Hierarquia é a forma ordeira de prioridade entre elementos de um mesmo conjunto, que estabelece relações de subordinação entre eles. Em meu artigo A Fragilidade da Lei 13.097 frente à Lei Complementar 118, publicado em 22 de julho de 2023, gerou polêmica minha afirmação de que a lei ordinária é hierarquicamente inferior à lei complementar. Em seu bem lançado contra- argumento à minha manifestação, a equipe do Cartório do Portão de Curitiba afirma que, ao contrário, não há subordinação hierárquica entre os dois tipos de lei. O tema é polêmico!
Pensadores do direito tendem para um ou outro lado. Há os que interpretam como casual a hierarquia entre elas. Michel Temer, em seu livro Elementos de Direito Constitucional (2006:142), assevera que não há hierarquia entre a Lei Ordinária (LO) e a Lei Complementar (LC), admitindo, entretanto, que “há âmbitos materiais diversos atribuídos pela Constituição Federal (CF)” a cada uma delas. Já para Alexandre de Moraes, em seu livro Constituição do Brasil Interpretada e Legislação Constitucional (2005:511), a hierarquia existe.
Moraes entende que a LC está entre a Constituição Federal e a LO, porque aquela exige quórum qualificado e hipóteses previstas na Carta Maior. Intermediariamente, José Afonso da Silva, em Comentário Contextual à Constituição (2009:462), ensina que, entre LC e LO, não há se falar de hierarquia, mas de competência em razão da matéria. O que a CF determina à LC só a ela se reserva, jamais à LO. Interferências da LO não ferem apenas a Lei Complementar, mas a própria Constituição Federal. Não há, portanto, alinhamento entre os pensadores.

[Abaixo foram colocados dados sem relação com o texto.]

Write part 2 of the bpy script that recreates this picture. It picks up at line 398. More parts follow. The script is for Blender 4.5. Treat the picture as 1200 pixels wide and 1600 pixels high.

Na falta de consenso, eu me posiciono ao lado de Moraes. A Lei Complementar assim se chama justamente porque complementa, completa a Constituição, é parte apartada desta. Ora, se a Lei Complementar é parte da Lei Máxima, nenhuma outra espécie normativa pode contrariá-la. Portanto, como a CF, ela é superior a todas as outras normas, inclusive a Lei Ordinária. A LC só existe porque a própria CF a exige, para minudenciar ou estabelecer regras complementares que, por serem minudentes, não são comportáveis no texto constitucional.
Como complemento do texto maior, a LC não é revogável nem suplantável por Lei Ordinária ou qualquer norma inferior. Mas a LC pode modificar, suplantar ou revogar Lei Ordinária. Ademais, o rito para aprovação da LC é diferenciado. Debates sobre ela não podem ser terminativos nas comissões da Câmara ou do Senado, como nas LOs. A LC tem de ser votada, obrigatoriamente, pelo Plenário das duas casas, e somente será aprovada se obtiver maioria absoluta de votos favoráveis. Ou seja, 257 dos 513 deputados e 41 dos 81 senadores.
Já as Leis Ordinárias necessitam apenas da maioria simples, isto é, mais de 50% dos parlamentares presentes, e podem ser votadas terminativamente só nas comissões. Dependendo da matéria em discussão, não precisam ser votadas pelo Plenário. Por outro lado, mesmo Temer admite a hierarquia quando uma LO decorre de uma LC. Data venia, o simples fato de uma LO poder decorrer de uma LC já determina inexoravelmente a hierarquia. É como relação entre mãe e filha. Todavia o contrário é impossível. Uma LC jamais decorrerá de uma LO.